[Begin]

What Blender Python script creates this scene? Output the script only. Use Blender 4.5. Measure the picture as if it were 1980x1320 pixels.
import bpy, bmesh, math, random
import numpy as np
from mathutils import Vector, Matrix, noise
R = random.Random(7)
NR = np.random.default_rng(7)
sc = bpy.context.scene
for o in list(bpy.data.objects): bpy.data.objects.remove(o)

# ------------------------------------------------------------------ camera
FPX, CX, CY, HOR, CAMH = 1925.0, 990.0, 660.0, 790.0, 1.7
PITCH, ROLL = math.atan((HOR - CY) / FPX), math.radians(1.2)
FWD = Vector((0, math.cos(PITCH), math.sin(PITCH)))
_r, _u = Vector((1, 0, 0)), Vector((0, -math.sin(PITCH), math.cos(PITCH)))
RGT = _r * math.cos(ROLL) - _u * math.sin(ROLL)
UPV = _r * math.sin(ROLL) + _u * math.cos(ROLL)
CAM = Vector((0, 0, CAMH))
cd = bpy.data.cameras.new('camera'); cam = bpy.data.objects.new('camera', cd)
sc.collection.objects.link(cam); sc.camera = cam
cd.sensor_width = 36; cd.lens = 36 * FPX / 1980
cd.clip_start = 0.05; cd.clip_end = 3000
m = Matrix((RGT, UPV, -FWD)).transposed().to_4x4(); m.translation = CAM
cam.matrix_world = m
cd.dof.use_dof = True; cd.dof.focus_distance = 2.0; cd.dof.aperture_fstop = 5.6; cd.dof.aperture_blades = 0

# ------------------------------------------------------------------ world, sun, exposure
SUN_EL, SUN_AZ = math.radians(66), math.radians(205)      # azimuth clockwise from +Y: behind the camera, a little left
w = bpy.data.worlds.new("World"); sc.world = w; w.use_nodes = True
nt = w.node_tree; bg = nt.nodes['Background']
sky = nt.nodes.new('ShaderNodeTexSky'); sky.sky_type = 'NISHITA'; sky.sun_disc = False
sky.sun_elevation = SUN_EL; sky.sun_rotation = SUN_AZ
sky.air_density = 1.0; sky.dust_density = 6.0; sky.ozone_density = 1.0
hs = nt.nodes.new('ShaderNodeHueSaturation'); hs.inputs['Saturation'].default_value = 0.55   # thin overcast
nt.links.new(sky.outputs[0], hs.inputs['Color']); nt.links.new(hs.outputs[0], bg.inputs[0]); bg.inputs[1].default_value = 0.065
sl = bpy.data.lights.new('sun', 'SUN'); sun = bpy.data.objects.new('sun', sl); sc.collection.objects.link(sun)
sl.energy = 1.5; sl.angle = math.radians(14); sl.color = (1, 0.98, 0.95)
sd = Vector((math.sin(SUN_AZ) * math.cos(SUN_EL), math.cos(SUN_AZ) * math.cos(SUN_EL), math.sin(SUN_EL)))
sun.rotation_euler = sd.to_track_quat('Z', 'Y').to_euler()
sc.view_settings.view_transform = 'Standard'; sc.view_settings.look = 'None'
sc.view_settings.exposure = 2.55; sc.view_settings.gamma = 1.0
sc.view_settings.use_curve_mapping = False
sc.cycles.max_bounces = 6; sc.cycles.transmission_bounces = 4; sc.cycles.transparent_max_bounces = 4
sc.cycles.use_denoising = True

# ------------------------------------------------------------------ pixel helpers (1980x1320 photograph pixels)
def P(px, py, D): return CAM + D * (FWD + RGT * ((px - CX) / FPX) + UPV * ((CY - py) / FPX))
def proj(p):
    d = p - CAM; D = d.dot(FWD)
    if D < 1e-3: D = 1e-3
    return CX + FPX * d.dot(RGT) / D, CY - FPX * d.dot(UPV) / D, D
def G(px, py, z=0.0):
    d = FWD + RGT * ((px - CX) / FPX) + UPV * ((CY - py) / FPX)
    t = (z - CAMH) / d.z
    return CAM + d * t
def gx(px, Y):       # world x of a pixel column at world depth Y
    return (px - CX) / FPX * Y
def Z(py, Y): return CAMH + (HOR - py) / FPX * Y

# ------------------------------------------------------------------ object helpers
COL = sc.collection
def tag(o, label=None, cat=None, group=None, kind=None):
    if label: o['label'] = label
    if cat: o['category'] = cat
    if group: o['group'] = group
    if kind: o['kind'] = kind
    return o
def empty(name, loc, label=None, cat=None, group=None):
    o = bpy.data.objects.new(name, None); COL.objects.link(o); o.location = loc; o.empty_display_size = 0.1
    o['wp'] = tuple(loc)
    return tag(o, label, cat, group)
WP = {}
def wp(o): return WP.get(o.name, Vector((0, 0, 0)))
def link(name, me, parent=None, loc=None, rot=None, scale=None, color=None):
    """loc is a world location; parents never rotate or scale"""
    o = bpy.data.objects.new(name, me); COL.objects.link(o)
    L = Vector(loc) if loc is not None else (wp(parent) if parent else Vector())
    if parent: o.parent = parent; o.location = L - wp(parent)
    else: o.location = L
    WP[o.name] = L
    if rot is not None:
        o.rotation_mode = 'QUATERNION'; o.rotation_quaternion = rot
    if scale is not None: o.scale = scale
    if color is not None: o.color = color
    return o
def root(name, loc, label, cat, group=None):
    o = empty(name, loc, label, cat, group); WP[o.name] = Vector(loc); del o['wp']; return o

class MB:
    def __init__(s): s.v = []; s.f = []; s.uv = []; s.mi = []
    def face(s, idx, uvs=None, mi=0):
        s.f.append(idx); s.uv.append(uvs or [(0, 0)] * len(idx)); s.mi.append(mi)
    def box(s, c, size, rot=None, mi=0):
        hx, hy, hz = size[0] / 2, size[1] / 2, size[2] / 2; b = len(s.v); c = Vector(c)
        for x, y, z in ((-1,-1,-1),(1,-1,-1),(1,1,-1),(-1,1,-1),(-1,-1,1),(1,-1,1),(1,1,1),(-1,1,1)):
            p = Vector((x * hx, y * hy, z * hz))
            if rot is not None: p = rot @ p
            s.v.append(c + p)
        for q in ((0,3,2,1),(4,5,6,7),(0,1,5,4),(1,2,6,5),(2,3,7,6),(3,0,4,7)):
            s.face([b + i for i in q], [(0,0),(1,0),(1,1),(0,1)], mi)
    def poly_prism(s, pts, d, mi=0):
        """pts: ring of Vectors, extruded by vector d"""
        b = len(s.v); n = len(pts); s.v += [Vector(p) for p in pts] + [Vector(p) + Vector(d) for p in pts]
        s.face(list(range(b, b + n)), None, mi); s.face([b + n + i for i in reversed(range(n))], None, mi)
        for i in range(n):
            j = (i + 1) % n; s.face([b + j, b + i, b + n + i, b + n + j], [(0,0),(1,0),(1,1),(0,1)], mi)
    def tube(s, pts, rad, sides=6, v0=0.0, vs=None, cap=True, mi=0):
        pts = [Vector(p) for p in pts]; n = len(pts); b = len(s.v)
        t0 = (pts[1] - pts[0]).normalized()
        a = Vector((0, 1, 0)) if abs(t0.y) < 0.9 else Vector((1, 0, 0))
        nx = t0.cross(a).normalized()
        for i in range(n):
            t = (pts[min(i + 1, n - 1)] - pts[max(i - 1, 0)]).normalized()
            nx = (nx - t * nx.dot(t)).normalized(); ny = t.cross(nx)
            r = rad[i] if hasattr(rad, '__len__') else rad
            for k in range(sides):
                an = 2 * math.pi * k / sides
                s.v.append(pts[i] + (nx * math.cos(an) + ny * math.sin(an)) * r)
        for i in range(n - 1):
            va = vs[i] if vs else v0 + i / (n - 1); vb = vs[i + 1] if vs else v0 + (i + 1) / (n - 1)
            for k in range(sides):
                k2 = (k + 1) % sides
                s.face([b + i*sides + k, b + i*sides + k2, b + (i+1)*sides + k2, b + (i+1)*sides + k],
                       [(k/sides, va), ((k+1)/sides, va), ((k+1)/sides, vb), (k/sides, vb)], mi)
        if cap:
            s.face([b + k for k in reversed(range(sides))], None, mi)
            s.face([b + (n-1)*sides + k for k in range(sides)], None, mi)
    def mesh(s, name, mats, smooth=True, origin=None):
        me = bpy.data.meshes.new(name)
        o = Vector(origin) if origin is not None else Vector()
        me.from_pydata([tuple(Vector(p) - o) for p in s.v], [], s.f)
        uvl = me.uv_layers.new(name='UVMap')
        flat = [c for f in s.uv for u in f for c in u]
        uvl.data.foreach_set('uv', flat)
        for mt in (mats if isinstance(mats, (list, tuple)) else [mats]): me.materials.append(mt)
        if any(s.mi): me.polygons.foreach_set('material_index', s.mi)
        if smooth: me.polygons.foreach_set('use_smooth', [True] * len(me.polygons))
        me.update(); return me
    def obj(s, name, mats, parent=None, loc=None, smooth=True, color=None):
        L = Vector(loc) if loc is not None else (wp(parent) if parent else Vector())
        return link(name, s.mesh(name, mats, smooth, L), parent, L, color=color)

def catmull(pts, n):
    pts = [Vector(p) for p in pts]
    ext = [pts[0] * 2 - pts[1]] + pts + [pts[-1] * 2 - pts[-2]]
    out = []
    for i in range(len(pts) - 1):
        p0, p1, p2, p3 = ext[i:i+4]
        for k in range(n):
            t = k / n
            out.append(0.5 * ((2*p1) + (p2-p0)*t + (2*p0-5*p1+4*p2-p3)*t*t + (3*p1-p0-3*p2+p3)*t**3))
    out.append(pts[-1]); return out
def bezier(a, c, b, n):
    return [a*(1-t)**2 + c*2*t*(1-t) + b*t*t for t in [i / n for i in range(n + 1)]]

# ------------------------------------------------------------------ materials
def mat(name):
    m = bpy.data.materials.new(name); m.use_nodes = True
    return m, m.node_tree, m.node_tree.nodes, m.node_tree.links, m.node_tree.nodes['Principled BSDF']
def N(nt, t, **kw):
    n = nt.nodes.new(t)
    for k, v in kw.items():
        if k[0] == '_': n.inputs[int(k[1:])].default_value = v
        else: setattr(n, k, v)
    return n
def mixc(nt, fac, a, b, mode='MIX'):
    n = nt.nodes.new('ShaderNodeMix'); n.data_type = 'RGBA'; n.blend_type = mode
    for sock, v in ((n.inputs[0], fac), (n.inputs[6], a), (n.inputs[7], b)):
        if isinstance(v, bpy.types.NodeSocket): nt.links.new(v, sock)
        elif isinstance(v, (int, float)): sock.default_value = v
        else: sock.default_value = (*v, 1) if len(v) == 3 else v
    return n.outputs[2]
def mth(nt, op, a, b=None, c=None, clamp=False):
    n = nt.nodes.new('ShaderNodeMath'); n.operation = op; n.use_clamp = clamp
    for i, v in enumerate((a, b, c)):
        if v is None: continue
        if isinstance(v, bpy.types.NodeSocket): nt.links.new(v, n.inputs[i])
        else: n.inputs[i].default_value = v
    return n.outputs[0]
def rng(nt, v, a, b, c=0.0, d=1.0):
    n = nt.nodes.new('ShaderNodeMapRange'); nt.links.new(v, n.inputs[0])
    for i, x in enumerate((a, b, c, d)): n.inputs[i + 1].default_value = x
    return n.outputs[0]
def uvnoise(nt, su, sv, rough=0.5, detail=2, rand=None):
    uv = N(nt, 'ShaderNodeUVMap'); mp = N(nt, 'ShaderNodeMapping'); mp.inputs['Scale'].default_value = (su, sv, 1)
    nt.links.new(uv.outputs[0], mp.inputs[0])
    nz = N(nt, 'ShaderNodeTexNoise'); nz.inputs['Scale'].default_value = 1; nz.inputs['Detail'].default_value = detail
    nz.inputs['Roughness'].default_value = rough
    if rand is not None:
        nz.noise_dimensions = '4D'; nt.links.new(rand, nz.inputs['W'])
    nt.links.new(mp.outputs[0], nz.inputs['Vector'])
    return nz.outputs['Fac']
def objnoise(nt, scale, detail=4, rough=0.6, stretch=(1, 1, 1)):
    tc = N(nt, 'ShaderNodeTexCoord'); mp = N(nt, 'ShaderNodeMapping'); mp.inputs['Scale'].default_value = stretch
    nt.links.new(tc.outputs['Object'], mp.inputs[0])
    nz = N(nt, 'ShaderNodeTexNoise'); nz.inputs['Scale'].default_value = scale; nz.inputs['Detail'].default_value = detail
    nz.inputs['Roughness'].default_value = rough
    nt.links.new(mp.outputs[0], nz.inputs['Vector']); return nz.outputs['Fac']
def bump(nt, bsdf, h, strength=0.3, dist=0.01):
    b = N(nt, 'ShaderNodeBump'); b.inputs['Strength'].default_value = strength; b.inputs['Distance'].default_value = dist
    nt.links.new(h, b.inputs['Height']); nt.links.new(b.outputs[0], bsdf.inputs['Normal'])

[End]

### What you will do:
Return a word-for-word copy of the lines from the beginning of the listing to the line holding "for o in list(bpy.data.objects): bpy.data.objects.remove(o)", both kept.

### Output:
What Blender Python script creates this scene? Output the script only. Use Blender 4.5. Measure the picture as if it were 1980x1320 pixels.
import bpy, bmesh, math, random
import numpy as np
from mathutils import Vector, Matrix, noise
R = random.Random(7)
NR = np.random.default_rng(7)
sc = bpy.context.scene
for o in list(bpy.data.objects): bpy.data.objects.remove(o)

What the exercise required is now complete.